La Solution : Multi-Cluster Orchestrator et Multi-Cluster Gateway
- Multi-Cluster Orchestrator est un projet open-source dont l’objectif est de « simplifier les déploiements multi-cluster, optimiser l’utilisation des ressources et les coûts et renforcer la fiabilité, la scalabilité et les performances des workloads ». Intégré à GKE, cet outil permet aux ingénieurs plateforme de localiser les ressources au sein des régions Google Cloud, puis de déclencher automatiquement le provisionnement d’un cluster dans la région où ces ressources sont disponibles.
- Multi-Cluster Gateway est une solution réseau pour GKE qui s’appuie sur l’API Kubernetes Gateway pour piloter le trafic applicatif entre plusieurs clusters, potentiellement répartis sur plusieurs régions. Elle simplifie considérablement l’exposition des services et l’équilibrage de charge dans des environnements GKE géographiquement distribués.
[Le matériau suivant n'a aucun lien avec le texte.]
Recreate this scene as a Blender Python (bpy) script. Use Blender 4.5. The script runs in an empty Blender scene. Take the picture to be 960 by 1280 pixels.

Combinées, ces deux solutions permettent une orchestration fluide des workloads dans un environnement multi-régions et offrent une résilience accrue face aux limitations de capacité de certaines régions cloud.
Conclusion et pour aller plus loin
GKE fournit aux ingénieurs plateforme un arsenal complet d’outils pour optimiser l’allocation des ressources, même lorsqu’ils sont confrontés à des contraintes de capacité. Pour que la planification de ressources soit réellement efficace et holistique, il faut connaître ses workloads sur le bout des doigts : criticité, profils d’usage, besoins de ressources spécifiques (CPU, mémoire, GPU, etc.). Travailler en environnement contraint peut être un formidable levier pour maîtriser les coûts… à condition de savoir préserver le niveau de performances.
Pour affiner votre démarche, n’hésitez pas à exploiter les ressources suivantes :
- Apprenez à interpréter les indicateurs clés du cluster GKE et des workloads — comme le taux d’utilisation ou le bon dimensionnement (rightsizing) — pour mieux anticiper les besoins en capacité. Ces indicateurs constituent la base de toute planification solide.
- Surveillez les événements de mise à l’échelle (scaling), tels que les échecs de planification de pods et les changements du nombre de nœuds/pods, à l’aide du tableau de bord « Unschedulable Pods ».
- Découvrez la nouvelle fonctionnalité « GKE Horizontal Pod Autoscaling Observability Events », qui permet d’accéder aux journaux des décisions prises par l’autoscaler HPA. Un outil précieux pour analyser les événements de scaling et affiner la conception de votre plateforme en fonction des comportements observés.